• WRITTEN TASK: Set down each line of the data below exactly as it stands, dropping the pictures.
□ □ □ □
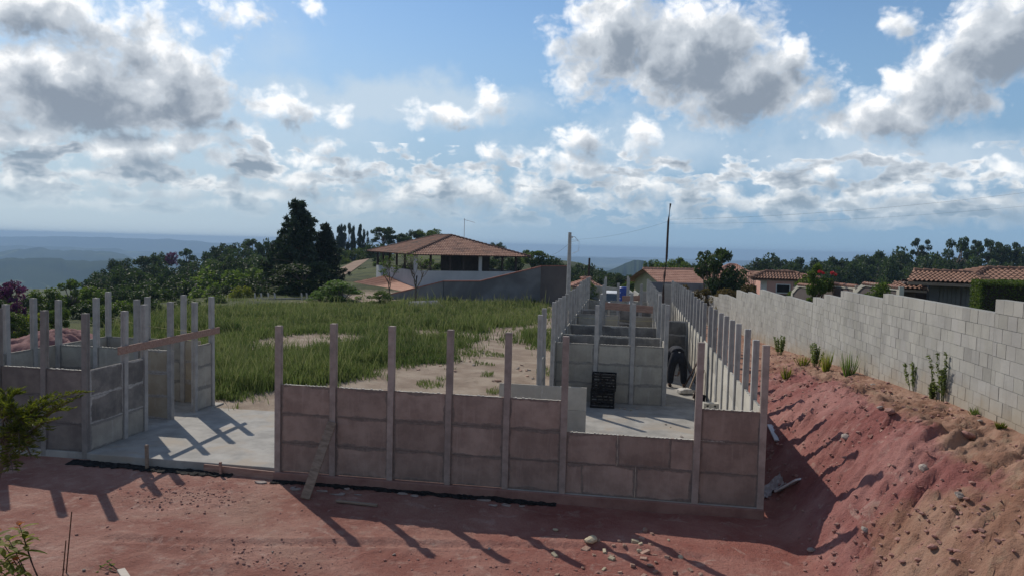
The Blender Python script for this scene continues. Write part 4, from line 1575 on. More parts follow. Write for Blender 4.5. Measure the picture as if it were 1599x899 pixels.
def plant(name, label, cat, kind, x, y_, w_, h, mk='leaf_dark', group=None, seed=0, z=None, bare_base=True):
    cme, tme, var = proto(kind, seed)
    if mk not in var:
        m2 = cme.copy()
        m2.materials.append(M[mk])
        var[mk] = m2
    zb = tz(x, y_) if z is None else z
    t_ = empty(name, (x, y_, zb - .03 * h), random.uniform(0, 6.28), label, cat, group)
    t_.scale = (w_, w_, h)
    link('crown' if name != 'bush' else 'foliage', var[mk], None, t_)
    link('trunk' if name != 'bush' else 'stem', tme, None, t_)
    return t_


ORD = ['leftmost', 'second', 'third', 'fourth', 'fifth', 'sixth', 'seventh', 'eighth', 'ninth', 'tenth', 'eleventh', 'twelfth', 'thirteenth', 'fourteenth', 'fifteenth', 'sixteenth',
       'seventeenth', 'eighteenth', 'nineteenth', 'twentieth', 'twenty-first', 'twenty-second', 'twenty-third', 'twenty-fourth', 'twenty-fifth', 'twenty-sixth', 'twenty-seventh',
       'twenty-eighth', 'twenty-ninth', 'thirtieth', 'thirty-first', 'thirty-second', 'thirty-third', 'thirty-fourth', 'thirty-fifth']
ADJ = {'round': 'round-crowned', 'umbrella': 'flat-topped', 'euc': 'clumpy open-crowned', 'column': 'slim columnar', 'pine': 'pointed', 'bush': 'low bushy'}


def trees(lst, where, group, cat='tree', name='tree'):
    """lst: (photo x, crown top y, crown width px, distance, kind, leaf material)"""
    lst = sorted(lst)
    for i, (px, py, wpx, Y, kind, mk) in enumerate(lst):
        p_ = at(px, py, Y)
        w_ = wpx * Y / FPX * 1.22
        h = max(p_.z - tz(p_.x, p_.y), .8)
        hmin = {'round': .95, 'bush': .72, 'umbrella': .9, 'euc': 1.2}.get(kind, 1) * w_
        tone = {'leaf_dark': 'dark', 'leaf_mid': 'green', 'leaf_bright': 'bright green', 'leaf_yellow': 'yellow-green', 'leaf_pine': 'blackish'}.get(mk, 'purple')
        ordw = ORD[i] + (' from the left' if i else '')
        lb = f"{tone} {ADJ[kind]} {cat}, {ordw} {where}"
        h = max(h, hmin)
        if kind not in ('column', 'pine') and mk != Pi:
            h = min(h, max(1.55 * w_, hmin))
        plant(name, lb, cat, kind, p_.x, p_.y, w_, h * 1.03, mk, group, seed=1 + (i * 5 + len(kind)) % 3, z=p_.z - h)


L, Md, Br, Ye, Pi = 'leaf_dark', 'leaf_mid', 'leaf_bright', 'leaf_yellow', 'leaf_pine'
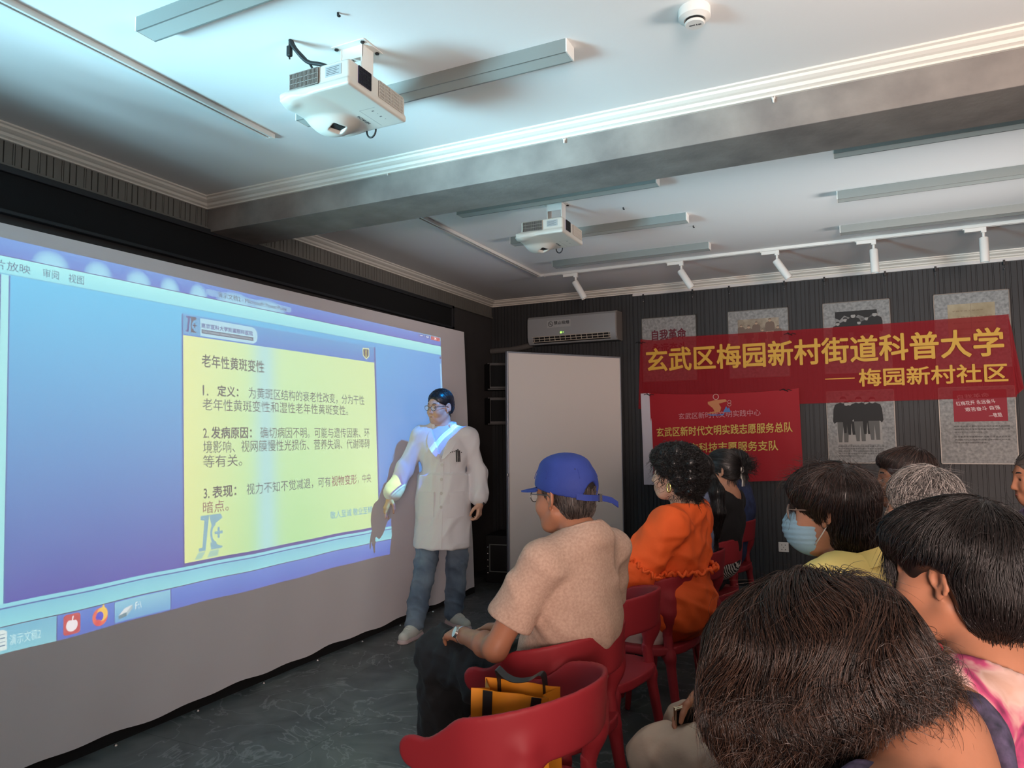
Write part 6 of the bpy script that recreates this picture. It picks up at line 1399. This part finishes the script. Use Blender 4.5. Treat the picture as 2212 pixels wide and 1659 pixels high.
□ □ □ □
• OUTPUT FOR THIS TASK:
The Blender Python script for this scene continues. Write part 4, from line 1575 on. More parts follow. Write for Blender 4.5. Measure the picture as if it were 1599x899 pixels.
def plant(name, label, cat, kind, x, y_, w_, h, mk='leaf_dark', group=None, seed=0, z=None, bare_base=True):
    cme, tme, var = proto(kind, seed)
    if mk not in var:
        m2 = cme.copy()
        m2.materials.append(M[mk])
        var[mk] = m2
    zb = tz(x, y_) if z is None else z
    t_ = empty(name, (x, y_, zb - .03 * h), random.uniform(0, 6.28), label, cat, group)
    t_.scale = (w_, w_, h)
    link('crown' if name != 'bush' else 'foliage', var[mk], None, t_)
    link('trunk' if name != 'bush' else 'stem', tme, None, t_)
    return t_


ORD = ['leftmost', 'second', 'third', 'fourth', 'fifth', 'sixth', 'seventh', 'eighth', 'ninth', 'tenth', 'eleventh', 'twelfth', 'thirteenth', 'fourteenth', 'fifteenth', 'sixteenth',
       'seventeenth', 'eighteenth', 'nineteenth', 'twentieth', 'twenty-first', 'twenty-second', 'twenty-third', 'twenty-fourth', 'twenty-fifth', 'twenty-sixth', 'twenty-seventh',
       'twenty-eighth', 'twenty-ninth', 'thirtieth', 'thirty-first', 'thirty-second', 'thirty-third', 'thirty-fourth', 'thirty-fifth']
ADJ = {'round': 'round-crowned', 'umbrella': 'flat-topped', 'euc': 'clumpy open-crowned', 'column': 'slim columnar', 'pine': 'pointed', 'bush': 'low bushy'}


def trees(lst, where, group, cat='tree', name='tree'):
    """lst: (photo x, crown top y, crown width px, distance, kind, leaf material)"""
    lst = sorted(lst)
    for i, (px, py, wpx, Y, kind, mk) in enumerate(lst):
        p_ = at(px, py, Y)
        w_ = wpx * Y / FPX * 1.22
        h = max(p_.z - tz(p_.x, p_.y), .8)
        hmin = {'round': .95, 'bush': .72, 'umbrella': .9, 'euc': 1.2}.get(kind, 1) * w_
        tone = {'leaf_dark': 'dark', 'leaf_mid': 'green', 'leaf_bright': 'bright green', 'leaf_yellow': 'yellow-green', 'leaf_pine': 'blackish'}.get(mk, 'purple')
        ordw = ORD[i] + (' from the left' if i else '')
        lb = f"{tone} {ADJ[kind]} {cat}, {ordw} {where}"
        h = max(h, hmin)
        if kind not in ('column', 'pine') and mk != Pi:
            h = min(h, max(1.55 * w_, hmin))
        plant(name, lb, cat, kind, p_.x, p_.y, w_, h * 1.03, mk, group, seed=1 + (i * 5 + len(kind)) % 3, z=p_.z - h)


L, Md, Br, Ye, Pi = 'leaf_dark', 'leaf_mid', 'leaf_bright', 'leaf_yellow', 'leaf_pine'
Write part 6 of the bpy script that recreates this picture. It picks up at line 1399. This part finishes the script. Use Blender 4.5. Treat the picture as 2212 pixels wide and 1659 pixels high.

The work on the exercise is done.